Return, without pictures, the lines from the start of the data through the one that contains "S.render.resolution_x, S.render.resolution_y = 1024, 576".

Given material:
════
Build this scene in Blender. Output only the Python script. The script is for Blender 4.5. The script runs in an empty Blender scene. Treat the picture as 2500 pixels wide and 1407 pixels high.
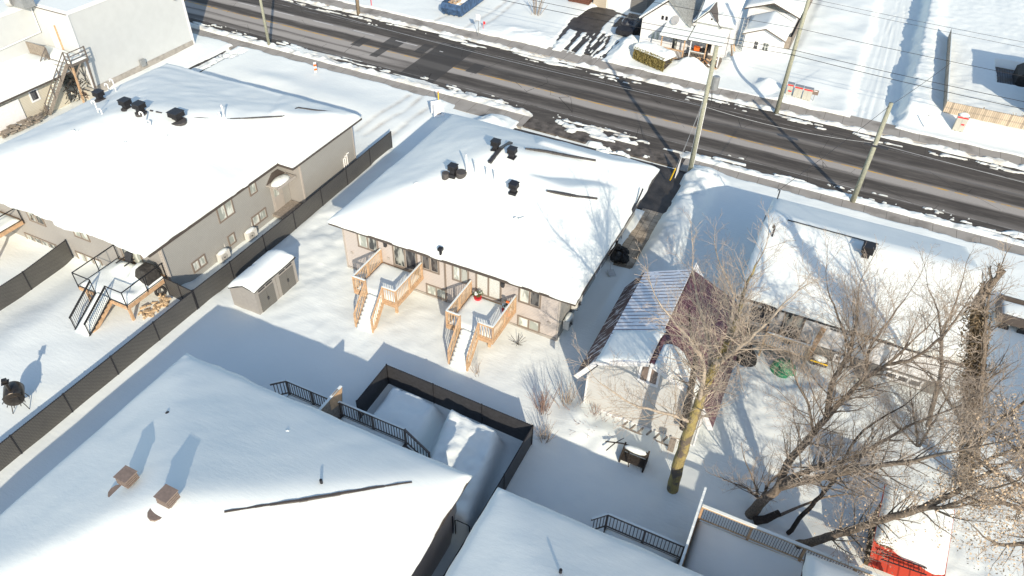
import bpy, math, random
import numpy as np
from mathutils import Vector, Matrix
random.seed(7)
R = math.radians
S = bpy.context.scene
C = S.collection

# ------------------------------------------------------------------ camera
F, PITCH, ROLL, YAW, CH = 1800.0, R(40.8), R(2.03), R(24.3), 30.0
def _rot():
    a = math.pi/2 - PITCH
    Rx = np.array([[1,0,0],[0,math.cos(a),-math.sin(a)],[0,math.sin(a),math.cos(a)]])
    Rr = np.array([[math.cos(ROLL),-math.sin(ROLL),0],[math.sin(ROLL),math.cos(ROLL),0],[0,0,1]])
    Rz = np.array([[math.cos(YAW),-math.sin(YAW),0],[math.sin(YAW),math.cos(YAW),0],[0,0,1]])
    return Rz@Rx@Rr
CM = _rot()
cam = bpy.data.objects.new('camera', bpy.data.cameras.new('camera'))
C.objects.link(cam)
m4 = Matrix([list(CM[i])+[0] for i in range(3)]+[[0,0,0,1]]); m4[2][3] = CH
cam.matrix_world = m4
cam.data.sensor_width = 36; cam.data.lens = 36*F/2500; cam.data.clip_end = 2000; cam.data.clip_start = 0.5
S.camera = cam
S.render.resolution_x, S.render.resolution_y = 1024, 576

# ------------------------------------------------------------------ light
SUN_AZ, SUN_EL = R(-52.3), R(25.7)            # direction towards the sun in the ground plane, and its height
w = bpy.data.worlds.new('World'); S.world = w; w.use_nodes = True
nt = w.node_tree; nt.nodes.clear()
sky = nt.nodes.new('ShaderNodeTexSky'); sky.sky_type = 'NISHITA'; sky.sun_disc = False
sky.sun_elevation = SUN_EL; sky.sun_rotation = math.pi/2 - SUN_AZ
sky.air_density = 1.0; sky.dust_density = 0.6; sky.ozone_density = 0.35
bg = nt.nodes.new('ShaderNodeBackground'); bg.inputs[1].default_value = 0.15
wo = nt.nodes.new('ShaderNodeOutputWorld')
nt.links.new(sky.outputs[0], bg.inputs[0]); nt.links.new(bg.outputs[0], wo.inputs[0])
sun = bpy.data.objects.new('sun', bpy.data.lights.new('sun', 'SUN')); C.objects.link(sun)
sun.data.energy = 3.7; sun.data.angle = R(0.5); sun.data.color = (1.0, 0.88, 0.72)
d = Vector((math.cos(SUN_EL)*math.cos(SUN_AZ), math.cos(SUN_EL)*math.sin(SUN_AZ), math.sin(SUN_EL)))
sun.rotation_euler = d.to_track_quat('Z', 'Y').to_euler(); sun.location = d*60
S.view_settings.view_transform = 'Standard'; S.view_settings.look = 'None'
S.view_settings.gamma = 1; S.view_settings.exposure = 0.42

# ------------------------------------------------------------------ surveying helpers: photo measurement -> metres on a known plane
def ray(x, y): return CM@np.array([(x-1250)/F, -(y-703.5)/F, -1.0])
def W(x, y, z=0.0):
    d = ray(x, y); return np.array([0,0,CH]) + d*((z-CH)/d[2])
def WY(x, y, c):
    d = ray(x, y); return np.array([0,0,CH]) + d*(c/d[1])
def WX(x, y, c):
    d = ray(x, y); return np.array([0,0,CH]) + d*(c/d[0])

# ------------------------------------------------------------------ noise
def vnoise(x, y, seed=0):
    x = np.asarray(x, float); y = np.asarray(y, float)
    xi = np.floor(x).astype(np.int64); yi = np.floor(y).astype(np.int64)
    xf = x-xi; yf = y-yi
    u = xf*xf*(3-2*xf); v = yf*yf*(3-2*yf)
    def h(a, b):
        n = (a*374761393 + b*668265263 + seed*974634777) & 0x7fffffff
        n = ((n ^ (n >> 13))*1274126177) & 0x7fffffff
        return ((n ^ (n >> 16)) & 0xffff)/65535.0
    return (h(xi,yi)*(1-u)+h(xi+1,yi)*u)*(1-v) + (h(xi,yi+1)*(1-u)+h(xi+1,yi+1)*u)*v
def fbm(x, y, seed=0, o=4):
    s = 0; a = 1; t = 0
    for i in range(o):
        s = s + a*(vnoise(x*2**i, y*2**i, seed+i)-0.5); t += a; a *= 0.5
    return s/t*2
def sstep(a, b, x):
    t = np.clip((x-a)/(b-a), 0, 1); return t*t*(3-2*t)
def smin(vals, k):
    e = sum(np.exp(-v/k) for v in vals); return -k*np.log(e)
def segd(x, y, pts):
    best = np.full(np.shape(x), 1e9)
    for (ax, ay), (bx, by) in zip(pts[:-1], pts[1:]):
        dx, dy = bx-ax, by-ay; L = dx*dx+dy*dy+1e-9
        t = np.clip(((x-ax)*dx+(y-ay)*dy)/L, 0, 1)
        best = np.minimum(best, np.hypot(x-ax-t*dx, y-ay-t*dy))
    return best

# ------------------------------------------------------------------ materials
def nodes(m):
    m.use_nodes = True; n = m.node_tree; return n, n.nodes['Principled BSDF']
def newmat(name, col, rough=0.7, metal=0.0, var=0.12, scale=6, bump=0.0, bscale=40, spec=0.3):
    m = bpy.data.materials.new(name); n, b = nodes(m)
    N, L = n.nodes, n.links
    b.inputs['Roughness'].default_value = rough; b.inputs['Metallic'].default_value = metal
    b.inputs['Specular IOR Level'].default_value = spec
    g = N.new('ShaderNodeNewGeometry')
    no = N.new('ShaderNodeTexNoise'); no.inputs['Scale'].default_value = scale; no.inputs['Detail'].default_value = 6
    L.new(g.outputs['Position'], no.inputs['Vector'])
    mr = N.new('ShaderNodeMapRange'); L.new(no.outputs['Fac'], mr.inputs[0])
    mr.inputs['From Min'].default_value = .3; mr.inputs['From Max'].default_value = .7
    mr.inputs['To Min'].default_value = 1-var; mr.inputs['To Max'].default_value = 1+var
    mul = N.new('ShaderNodeVectorMath'); mul.operation = 'SCALE'
    mul.inputs[0].default_value = col[:3]; L.new(mr.outputs[0], mul.inputs['Scale'])
    L.new(mul.outputs[0], b.inputs['Base Color'])
    if bump:
        n2 = N.new('ShaderNodeTexNoise'); n2.inputs['Scale'].default_value = bscale; n2.inputs['Detail'].default_value = 5
        L.new(g.outputs['Position'], n2.inputs['Vector'])
        bp = N.new('ShaderNodeBump'); bp.inputs['Strength'].default_value = bump; bp.inputs['Distance'].default_value = 0.05
        L.new(n2.outputs['Fac'], bp.inputs['Height']); L.new(bp.outputs[0], b.inputs['Normal'])
    return m
def M_(N, L, op, a, b=None, c=None):
    n = N.new('ShaderNodeMath'); n.operation = op
    for i, v in enumerate((a, b, c)):
        if v is None: continue
        if isinstance(v, (int, float)): n.inputs[i].default_value = v
        else: L.new(v, n.inputs[i])
    return n.outputs[0]
def mixc(N, L, f, a, b):
    n = N.new('ShaderNodeMix'); n.data_type = 'RGBA'
    if isinstance(f, (int, float)): n.inputs[0].default_value = f
    else: L.new(f, n.inputs[0])
    for i, v in ((6, a), (7, b)):
        if isinstance(v, tuple): n.inputs[i].default_value = (*v[:3], 1)
        else: L.new(v, n.inputs[i])
    return n.outputs[2]
def noise(N, L, vec, scale, detail=5, rough=.55):
    n = N.new('ShaderNodeTexNoise'); n.inputs['Scale'].default_value = scale; n.inputs['Detail'].default_value = detail
    n.inputs['Roughness'].default_value = rough; L.new(vec, n.inputs['Vector']); return n.outputs['Fac']
def siding(name, col, pitch=0.115, axis='Z', depth=.5, edge=.72):
    m = bpy.data.materials.new(name); n, b = nodes(m); N, L = n.nodes, n.links
    b.inputs['Roughness'].default_value = .6; b.inputs['Specular IOR Level'].default_value = .25
    g = N.new('ShaderNodeNewGeometry'); s = N.new('ShaderNodeSeparateXYZ'); L.new(g.outputs['Position'], s.inputs[0])
    fr = M_(N, L, 'FRACT', M_(N, L, 'DIVIDE', s.outputs[axis], pitch))
    line = M_(N, L, 'LESS_THAN', fr, 0.16)
    nz = noise(N, L, g.outputs['Position'], 1.3)
    c1 = mixc(N, L, nz, tuple(c*.93 for c in col), tuple(min(1, c*1.06) for c in col))
    c2 = mixc(N, L, line, c1, tuple(c*edge for c in col))
    L.new(c2, b.inputs['Base Color'])
    bp = N.new('ShaderNodeBump'); bp.inputs['Strength'].default_value = depth; bp.inputs['Distance'].default_value = .02
    L.new(fr, bp.inputs['Height']); L.new(bp.outputs[0], b.inputs['Normal'])
    return m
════
Answer to the problem:
Build this scene in Blender. Output only the Python script. The script is for Blender 4.5. The script runs in an empty Blender scene. Treat the picture as 2500 pixels wide and 1407 pixels high.
import bpy, math, random
import numpy as np
from mathutils import Vector, Matrix
random.seed(7)
R = math.radians
S = bpy.context.scene
C = S.collection

# ------------------------------------------------------------------ camera
F, PITCH, ROLL, YAW, CH = 1800.0, R(40.8), R(2.03), R(24.3), 30.0
def _rot():
    a = math.pi/2 - PITCH
    Rx = np.array([[1,0,0],[0,math.cos(a),-math.sin(a)],[0,math.sin(a),math.cos(a)]])
    Rr = np.array([[math.cos(ROLL),-math.sin(ROLL),0],[math.sin(ROLL),math.cos(ROLL),0],[0,0,1]])
    Rz = np.array([[math.cos(YAW),-math.sin(YAW),0],[math.sin(YAW),math.cos(YAW),0],[0,0,1]])
    return Rz@Rx@Rr
CM = _rot()
cam = bpy.data.objects.new('camera', bpy.data.cameras.new('camera'))
C.objects.link(cam)
m4 = Matrix([list(CM[i])+[0] for i in range(3)]+[[0,0,0,1]]); m4[2][3] = CH
cam.matrix_world = m4
cam.data.sensor_width = 36; cam.data.lens = 36*F/2500; cam.data.clip_end = 2000; cam.data.clip_start = 0.5
S.camera = cam
S.render.resolution_x, S.render.resolution_y = 1024, 576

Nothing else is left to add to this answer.